WHAT IS REQUIRED — Could you copy exactly the lines from the start of the records through the one containing "scene.view_settings.exposure = 0;", both included, and leave out the pictures?

— Start of RECORD LIST —

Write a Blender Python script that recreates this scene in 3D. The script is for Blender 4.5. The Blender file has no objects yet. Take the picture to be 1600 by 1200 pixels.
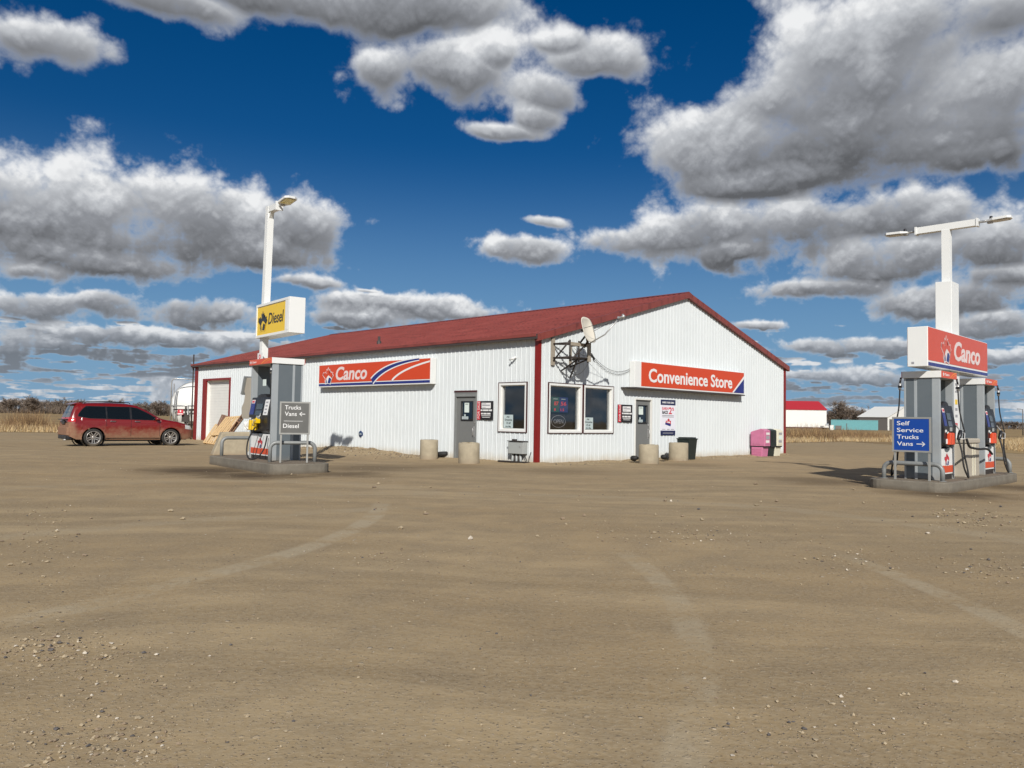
import bpy, bmesh, math, random
import numpy as np
from mathutils import Vector, Matrix
R = math.radians
scene = bpy.context.scene
col = scene.collection
random.seed(7); rng = np.random.default_rng(7)

# ------------------------------------------------------------------ camera
CAM_H = 1.3; F_PX = 1233.3; PITCH = .0456; ROLL = .0169
cam_d = bpy.data.cameras.new('camera'); cam = bpy.data.objects.new('camera', cam_d); col.objects.link(cam)
cam_d.sensor_width = 36; cam_d.lens = F_PX / 1600 * 36; cam_d.clip_end = 20000; cam_d.clip_start = .05
cR0 = Vector((1, 0, 0)); cU0 = Vector((0, -math.sin(PITCH), math.cos(PITCH))); cF = Vector((0, math.cos(PITCH), math.sin(PITCH)))
cR = cR0 * math.cos(ROLL) + cU0 * math.sin(ROLL); cU = cU0 * math.cos(ROLL) - cR0 * math.sin(ROLL)
m = Matrix((cR, cU, -cF)).transposed().to_4x4(); m.translation = (0, 0, CAM_H); cam.matrix_world = m
scene.camera = cam
scene.view_settings.view_transform = 'Standard'; scene.view_settings.look = 'None'
scene.view_settings.exposure = 0; scene.view_settings.gamma = 1

# ------------------------------------------------------------------ sun
SUN_EL = R(33); SUN_AZ = R(-2)                     # light travels towards +Y, slightly to -X
sd = bpy.data.lights.new('sun', 'SUN'); sd.energy = 5.0; sd.angle = R(.55); sd.color = (1, .955, .89)
sun = bpy.data.objects.new('sun', sd); col.objects.link(sun)
trav = Vector((math.sin(SUN_AZ) * math.cos(SUN_EL), math.cos(SUN_AZ) * math.cos(SUN_EL), -math.sin(SUN_EL)))
sun.rotation_euler = trav.to_track_quat('-Z', 'Y').to_euler(); sun.location = (0, -30, 40)

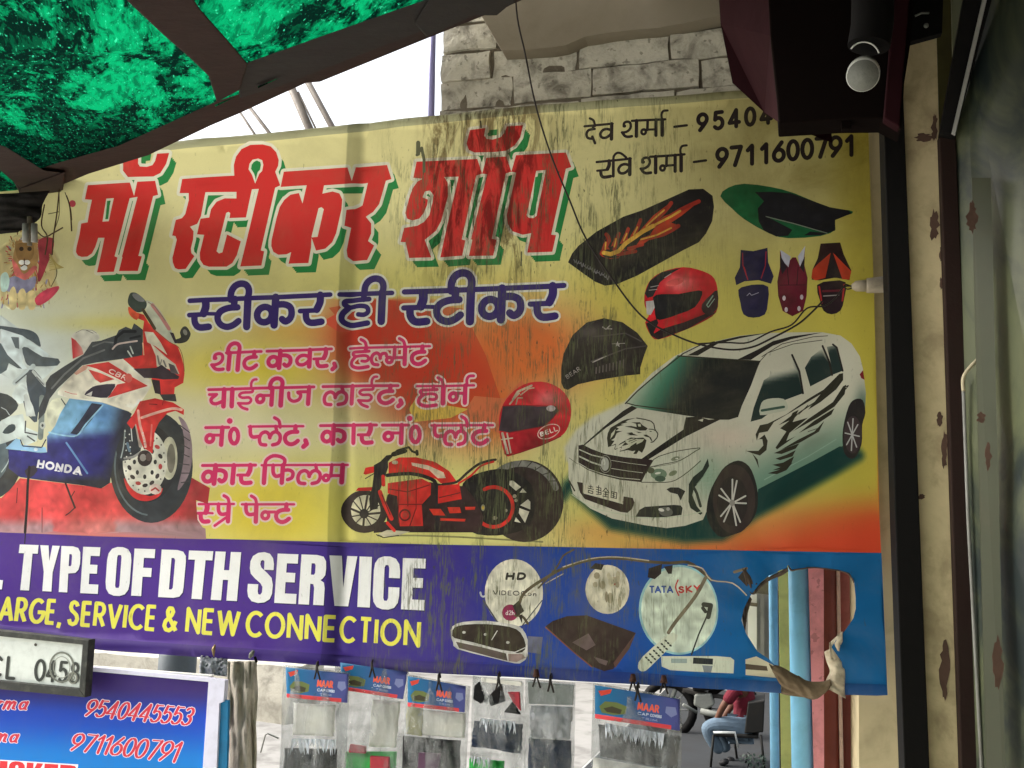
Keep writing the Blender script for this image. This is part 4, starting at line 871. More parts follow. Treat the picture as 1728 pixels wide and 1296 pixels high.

— End of RECORD LIST —

WORKED ANSWER —
Write a Blender Python script that recreates this scene in 3D. The script is for Blender 4.5. The Blender file has no objects yet. Take the picture to be 1600 by 1200 pixels.
import bpy, bmesh, math, random
import numpy as np
from mathutils import Vector, Matrix
R = math.radians
scene = bpy.context.scene
col = scene.collection
random.seed(7); rng = np.random.default_rng(7)

# ------------------------------------------------------------------ camera
CAM_H = 1.3; F_PX = 1233.3; PITCH = .0456; ROLL = .0169
cam_d = bpy.data.cameras.new('camera'); cam = bpy.data.objects.new('camera', cam_d); col.objects.link(cam)
cam_d.sensor_width = 36; cam_d.lens = F_PX / 1600 * 36; cam_d.clip_end = 20000; cam_d.clip_start = .05
cR0 = Vector((1, 0, 0)); cU0 = Vector((0, -math.sin(PITCH), math.cos(PITCH))); cF = Vector((0, math.cos(PITCH), math.sin(PITCH)))
cR = cR0 * math.cos(ROLL) + cU0 * math.sin(ROLL); cU = cU0 * math.cos(ROLL) - cR0 * math.sin(ROLL)
m = Matrix((cR, cU, -cF)).transposed().to_4x4(); m.translation = (0, 0, CAM_H); cam.matrix_world = m
scene.camera = cam
scene.view_settings.view_transform = 'Standard'; scene.view_settings.look = 'None'
scene.view_settings.exposure = 0; scene.view_settings.gamma = 1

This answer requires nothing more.